LONDON, 6 August — What Europe finds difficult to realize is that it is already a superpower and is able on most of the things that count to say "no" to America if it chooses. There does not have to be a "United States of Europe" for a powerful Europe to exist — the common market culminating in the final step toward the creation of the euro currency on Jan. 1 has seen to that. It may not, and will not ever, have the hardware to compete in the military stakes, but its economic and political muscle already give it the power to determine what goes on in large parts of the world, even if it means flying in the face of Washington. Yet there seems a crisis of confidence that inhibits Europe from taking the next steps forward. Indeed if anything it is losing position.
Two months ago, George Bush went to Moscow and seemed able with a few deft ploys to take Moscow out of the European arena, where it had long aspired to be, and engage it in a bilateral meeting of the minds with Washington. Bush’s embrace of Putin will do wonders for Russia’s ongoing economic recovery and will enable Putin to continue to deny precious government expenditures to his military. In return, Putin’s embrace of Bush will do wonders for Bush’s foreign policy whether it be his support of Ariel Sharon’s government in Israel, his aim to topple Saddam Hussein or indeed his bloody-mindedness over issues like the International Criminal Court or the Kyoto global warming treaty, which Russia has never been enthusiastic about.
The Europeans are finding themselves sidelined, just when they should have been gearing themselves up to pick up the ball that Helmut Kohl and Francois Mitterrand kicked up-field, for welcoming a reformed Russia into a close orbit with the European Union, perhaps even one day as a member. So absorbed have the Europeans been with the complexities of dealing with the coming admission of Eastern European members — which has thrown up not just the expected economic and financial problems but the fundamental question of the constitution of a united Europe — that thinking about Russia has got pushed down to the bottom of the agenda. So has thinking about the bad world outside Europe.

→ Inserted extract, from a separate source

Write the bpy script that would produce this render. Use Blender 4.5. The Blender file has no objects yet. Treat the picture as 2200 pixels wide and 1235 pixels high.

At last, last week there was a glimmer of European public angst (there has been a lot of it in private) at what Washington was giving its backing to in the Middle East. Prime Minister Sharon’s decision to bomb the apartment complex in which lived a Palestinian militant, killing not only him, his family but other families with children too, was met with the normally cautious Swedish Foreign Minister Anna Lindh’s comment, "a crime against international law". Javier Solana, the European Union’s foreign policy chief, known for his conviction that Europe must work closely with the US, laid it on the line. "This extra judicial killing", he called it.
If Europe does truly feel that Sharon, with Bush behind him, is systematically destroying any hope of a Middle East settlement between Jew and Arab and if it really is convinced (Tony Blair apart) that a war with Iraq is both unnecessary, counterproductive and deeply destabilizing, as many of its senior policy makers (even British generals) say in private, then it should use its strength as a superpower to try and stop these policies in their track and to take the lead with new ones. It does not need its own military power. It just needs its own alternative policies.
Europe can quietly tell Washington that it will say "no" to the US if Washington requests the use of NATO assets in an attack on Iraq. Neither will it help with the war’s enormous cost. This will hurt America but it dare not retaliate because in a post Cold War world, when Europe no longer has enemies to the east, NATO is vastly more important to the US than to Europe. For Washington NATO legitimizes America’s military presence on the Eurasian landmass. At a minimum a European "no" would delay an American attack for a long period; probably it would sabotage it.
Europe likewise needs to cut across American diplomacy in the Middle East. If America will not immediately call an international conference to discuss a peace treaty Europe must do so. The terms of a fair settlement were worked out in detail by negotiators from Israel and Palestine at the Taba conference, held a couple of months after the breakdown of Camp David. Europe, if it chooses, has an immense amount of leverage on Israel, as its principal trading partner. Even if the attempt to get a peace conference off the ground failed because of the intransigence of Israel and the US, it would send a clear signal both to Arab governments and their peoples that a major part of the Western world is prepared to take some important risks for a fair peace.
This is important if the present silent majority of Al-Qaeda sympathizers in the Arab world are to be made to realize that the "Christian" world is not so one-tracked as it has been brainwashed to believe.
The more Europe prevaricates, refusing to grow into its responsibilities as a superpower, the more it is in danger of losing its appeal to Russia but, even more important, the chance history and destiny have bestowed upon it of heading off the twin catastrophes of US policy in the most dangerous corner of our planet.